■ **What you need to do**
Search the data for the string "from" and extract every line where it appears.

■ **Provided material**
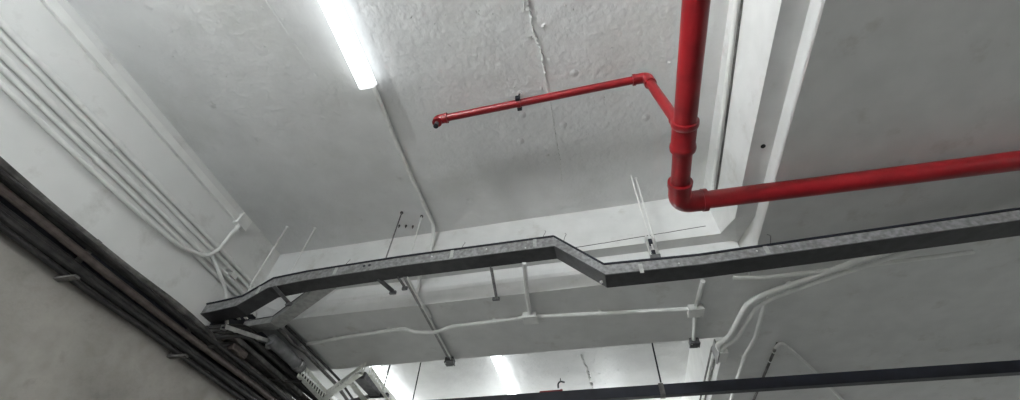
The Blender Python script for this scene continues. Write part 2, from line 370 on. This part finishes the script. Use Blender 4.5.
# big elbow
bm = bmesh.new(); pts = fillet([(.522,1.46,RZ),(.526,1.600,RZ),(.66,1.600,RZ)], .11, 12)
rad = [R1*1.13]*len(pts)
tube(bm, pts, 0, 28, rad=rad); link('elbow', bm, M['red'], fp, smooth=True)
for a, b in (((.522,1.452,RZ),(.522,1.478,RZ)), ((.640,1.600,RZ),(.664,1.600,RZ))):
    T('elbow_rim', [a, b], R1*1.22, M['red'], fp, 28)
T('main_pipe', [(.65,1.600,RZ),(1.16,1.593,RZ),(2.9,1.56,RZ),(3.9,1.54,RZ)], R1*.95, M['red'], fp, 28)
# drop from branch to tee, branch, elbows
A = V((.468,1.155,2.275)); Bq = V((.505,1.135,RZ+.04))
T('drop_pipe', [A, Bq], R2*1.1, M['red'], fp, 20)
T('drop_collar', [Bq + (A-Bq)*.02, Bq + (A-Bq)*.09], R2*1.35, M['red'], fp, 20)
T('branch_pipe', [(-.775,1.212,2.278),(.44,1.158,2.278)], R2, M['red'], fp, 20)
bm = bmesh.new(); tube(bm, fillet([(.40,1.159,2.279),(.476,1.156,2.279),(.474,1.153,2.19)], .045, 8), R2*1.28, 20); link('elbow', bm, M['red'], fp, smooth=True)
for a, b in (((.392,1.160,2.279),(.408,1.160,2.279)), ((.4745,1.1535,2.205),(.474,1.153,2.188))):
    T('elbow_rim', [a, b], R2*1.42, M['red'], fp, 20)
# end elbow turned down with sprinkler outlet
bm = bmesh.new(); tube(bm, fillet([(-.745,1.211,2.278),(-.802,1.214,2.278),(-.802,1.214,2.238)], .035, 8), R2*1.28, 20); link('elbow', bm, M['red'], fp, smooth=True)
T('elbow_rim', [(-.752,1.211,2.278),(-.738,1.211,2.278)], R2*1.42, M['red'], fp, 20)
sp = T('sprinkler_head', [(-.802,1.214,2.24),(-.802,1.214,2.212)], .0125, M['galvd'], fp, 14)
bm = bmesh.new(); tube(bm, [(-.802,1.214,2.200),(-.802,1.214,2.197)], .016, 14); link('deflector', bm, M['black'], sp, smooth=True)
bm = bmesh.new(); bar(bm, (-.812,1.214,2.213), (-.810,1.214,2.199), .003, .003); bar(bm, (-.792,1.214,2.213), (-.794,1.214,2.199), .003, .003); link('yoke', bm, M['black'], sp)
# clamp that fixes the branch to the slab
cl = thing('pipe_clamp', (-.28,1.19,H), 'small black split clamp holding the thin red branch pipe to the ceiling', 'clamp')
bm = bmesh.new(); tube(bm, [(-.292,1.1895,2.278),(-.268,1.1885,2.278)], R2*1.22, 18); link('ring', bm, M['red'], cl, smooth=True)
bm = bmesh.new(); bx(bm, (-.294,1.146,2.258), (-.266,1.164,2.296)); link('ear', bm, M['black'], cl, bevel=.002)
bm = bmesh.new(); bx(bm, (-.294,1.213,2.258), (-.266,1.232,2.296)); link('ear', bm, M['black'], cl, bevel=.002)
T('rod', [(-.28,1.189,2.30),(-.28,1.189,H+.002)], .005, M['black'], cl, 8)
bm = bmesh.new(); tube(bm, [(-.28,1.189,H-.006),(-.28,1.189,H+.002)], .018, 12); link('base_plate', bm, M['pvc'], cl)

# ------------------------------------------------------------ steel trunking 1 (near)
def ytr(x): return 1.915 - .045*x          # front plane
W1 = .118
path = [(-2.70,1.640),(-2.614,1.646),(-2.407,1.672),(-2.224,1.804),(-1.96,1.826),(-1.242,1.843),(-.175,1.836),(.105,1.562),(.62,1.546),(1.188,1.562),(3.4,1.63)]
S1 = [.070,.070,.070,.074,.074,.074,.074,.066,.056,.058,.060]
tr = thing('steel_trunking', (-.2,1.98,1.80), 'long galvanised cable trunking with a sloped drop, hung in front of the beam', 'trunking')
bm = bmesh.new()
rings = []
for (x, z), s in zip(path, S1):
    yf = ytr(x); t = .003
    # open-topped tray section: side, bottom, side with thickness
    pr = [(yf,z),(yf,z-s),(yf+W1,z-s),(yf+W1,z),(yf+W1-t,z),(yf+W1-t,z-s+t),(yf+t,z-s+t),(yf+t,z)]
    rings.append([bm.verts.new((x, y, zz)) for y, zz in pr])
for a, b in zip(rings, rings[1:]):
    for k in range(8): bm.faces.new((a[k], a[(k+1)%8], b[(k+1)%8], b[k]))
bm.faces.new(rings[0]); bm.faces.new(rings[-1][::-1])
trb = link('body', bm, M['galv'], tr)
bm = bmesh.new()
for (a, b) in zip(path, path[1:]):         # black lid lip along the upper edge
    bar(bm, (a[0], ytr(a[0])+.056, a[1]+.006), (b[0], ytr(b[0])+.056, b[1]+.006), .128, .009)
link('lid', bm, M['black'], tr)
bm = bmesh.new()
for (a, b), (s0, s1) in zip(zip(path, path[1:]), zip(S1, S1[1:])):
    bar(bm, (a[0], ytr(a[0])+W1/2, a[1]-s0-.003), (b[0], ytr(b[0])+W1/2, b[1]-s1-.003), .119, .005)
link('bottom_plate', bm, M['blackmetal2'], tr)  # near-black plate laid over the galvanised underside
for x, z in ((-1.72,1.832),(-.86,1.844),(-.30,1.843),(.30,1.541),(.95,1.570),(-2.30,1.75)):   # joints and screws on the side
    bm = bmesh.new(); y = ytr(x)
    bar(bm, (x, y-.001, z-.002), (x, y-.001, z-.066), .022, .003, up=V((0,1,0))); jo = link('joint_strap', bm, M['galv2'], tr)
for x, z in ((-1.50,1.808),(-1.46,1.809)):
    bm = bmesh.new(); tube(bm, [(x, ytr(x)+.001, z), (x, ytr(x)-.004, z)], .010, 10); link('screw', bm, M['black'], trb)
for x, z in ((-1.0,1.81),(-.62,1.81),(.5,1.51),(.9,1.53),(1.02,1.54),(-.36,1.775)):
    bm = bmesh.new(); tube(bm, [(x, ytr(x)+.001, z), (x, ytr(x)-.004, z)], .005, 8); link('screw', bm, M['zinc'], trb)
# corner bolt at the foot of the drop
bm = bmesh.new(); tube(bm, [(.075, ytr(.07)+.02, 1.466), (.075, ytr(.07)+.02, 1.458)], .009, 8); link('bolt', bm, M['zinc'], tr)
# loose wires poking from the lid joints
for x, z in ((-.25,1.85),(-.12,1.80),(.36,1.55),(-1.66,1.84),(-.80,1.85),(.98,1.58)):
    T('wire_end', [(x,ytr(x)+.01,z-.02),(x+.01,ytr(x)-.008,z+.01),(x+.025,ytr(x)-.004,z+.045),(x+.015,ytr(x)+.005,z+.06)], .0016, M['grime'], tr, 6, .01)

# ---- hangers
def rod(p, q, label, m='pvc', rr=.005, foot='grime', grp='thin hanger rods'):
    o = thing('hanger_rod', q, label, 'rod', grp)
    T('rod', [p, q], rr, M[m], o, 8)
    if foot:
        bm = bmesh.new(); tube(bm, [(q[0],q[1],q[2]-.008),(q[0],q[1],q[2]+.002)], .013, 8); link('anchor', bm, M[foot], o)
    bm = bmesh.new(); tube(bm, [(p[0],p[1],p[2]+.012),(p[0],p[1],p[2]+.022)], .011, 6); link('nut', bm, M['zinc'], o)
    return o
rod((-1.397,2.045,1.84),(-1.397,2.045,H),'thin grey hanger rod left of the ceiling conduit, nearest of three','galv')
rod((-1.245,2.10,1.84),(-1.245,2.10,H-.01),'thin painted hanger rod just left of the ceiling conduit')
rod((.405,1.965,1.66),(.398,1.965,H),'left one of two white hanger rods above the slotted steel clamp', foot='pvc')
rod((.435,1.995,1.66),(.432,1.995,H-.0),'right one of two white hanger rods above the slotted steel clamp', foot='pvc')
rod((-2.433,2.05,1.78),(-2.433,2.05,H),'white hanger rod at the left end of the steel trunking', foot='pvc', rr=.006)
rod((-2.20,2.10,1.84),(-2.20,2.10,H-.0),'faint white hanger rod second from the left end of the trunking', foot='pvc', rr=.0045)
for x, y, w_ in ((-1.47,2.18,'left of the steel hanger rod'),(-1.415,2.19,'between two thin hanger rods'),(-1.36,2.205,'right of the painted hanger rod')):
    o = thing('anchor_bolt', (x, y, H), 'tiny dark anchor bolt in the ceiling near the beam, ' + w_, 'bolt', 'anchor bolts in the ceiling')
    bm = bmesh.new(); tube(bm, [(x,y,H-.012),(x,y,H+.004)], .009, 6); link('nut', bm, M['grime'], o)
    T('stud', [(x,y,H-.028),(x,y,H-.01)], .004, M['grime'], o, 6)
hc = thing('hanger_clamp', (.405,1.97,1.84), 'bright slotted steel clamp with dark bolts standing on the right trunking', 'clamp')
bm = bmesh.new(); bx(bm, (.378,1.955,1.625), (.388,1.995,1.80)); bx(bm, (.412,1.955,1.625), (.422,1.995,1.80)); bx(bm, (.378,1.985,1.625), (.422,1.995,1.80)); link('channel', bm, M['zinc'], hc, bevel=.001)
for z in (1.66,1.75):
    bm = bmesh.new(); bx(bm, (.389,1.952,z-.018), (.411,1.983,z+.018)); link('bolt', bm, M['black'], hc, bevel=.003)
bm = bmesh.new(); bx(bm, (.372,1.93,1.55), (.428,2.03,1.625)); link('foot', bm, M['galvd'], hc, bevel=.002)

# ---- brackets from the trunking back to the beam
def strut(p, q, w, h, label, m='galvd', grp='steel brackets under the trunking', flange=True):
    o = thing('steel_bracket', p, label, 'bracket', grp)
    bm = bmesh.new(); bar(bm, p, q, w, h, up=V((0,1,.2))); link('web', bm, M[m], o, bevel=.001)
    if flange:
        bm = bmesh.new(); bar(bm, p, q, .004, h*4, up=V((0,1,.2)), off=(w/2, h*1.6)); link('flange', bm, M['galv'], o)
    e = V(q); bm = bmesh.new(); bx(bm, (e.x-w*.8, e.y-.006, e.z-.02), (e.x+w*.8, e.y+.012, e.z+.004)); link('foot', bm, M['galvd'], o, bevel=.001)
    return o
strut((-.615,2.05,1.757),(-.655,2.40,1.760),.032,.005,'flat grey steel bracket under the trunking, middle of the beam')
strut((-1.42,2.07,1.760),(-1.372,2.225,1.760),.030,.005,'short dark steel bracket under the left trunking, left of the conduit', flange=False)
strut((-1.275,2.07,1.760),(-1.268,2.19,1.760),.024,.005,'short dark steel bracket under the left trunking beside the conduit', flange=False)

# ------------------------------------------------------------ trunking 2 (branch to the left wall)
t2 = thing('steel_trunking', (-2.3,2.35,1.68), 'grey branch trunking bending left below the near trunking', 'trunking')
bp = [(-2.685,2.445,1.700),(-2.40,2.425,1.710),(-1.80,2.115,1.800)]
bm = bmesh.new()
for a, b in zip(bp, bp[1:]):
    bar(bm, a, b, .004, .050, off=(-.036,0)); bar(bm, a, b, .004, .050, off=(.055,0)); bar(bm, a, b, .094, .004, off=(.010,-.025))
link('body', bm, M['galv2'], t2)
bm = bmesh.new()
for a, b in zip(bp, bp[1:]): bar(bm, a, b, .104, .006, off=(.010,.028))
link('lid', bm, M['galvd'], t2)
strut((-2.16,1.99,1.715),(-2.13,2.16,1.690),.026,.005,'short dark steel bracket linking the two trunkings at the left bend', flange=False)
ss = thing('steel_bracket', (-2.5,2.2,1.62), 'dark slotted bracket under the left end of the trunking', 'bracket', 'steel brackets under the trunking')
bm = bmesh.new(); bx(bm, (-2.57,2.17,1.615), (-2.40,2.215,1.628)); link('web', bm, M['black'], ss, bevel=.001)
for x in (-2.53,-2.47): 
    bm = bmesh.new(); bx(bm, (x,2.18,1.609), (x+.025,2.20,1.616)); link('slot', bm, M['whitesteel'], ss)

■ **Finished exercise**
The Blender Python script for this scene continues. Write part 2, from line 370 on. This part finishes the script. Use Blender 4.5.
# drop from branch to tee, branch, elbows
# loose wires poking from the lid joints
rod((-2.20,2.10,1.84),(-2.20,2.10,H-.0),'faint white hanger rod second from the left end of the trunking', foot='pvc', rr=.0045)
# ---- brackets from the trunking back to the beam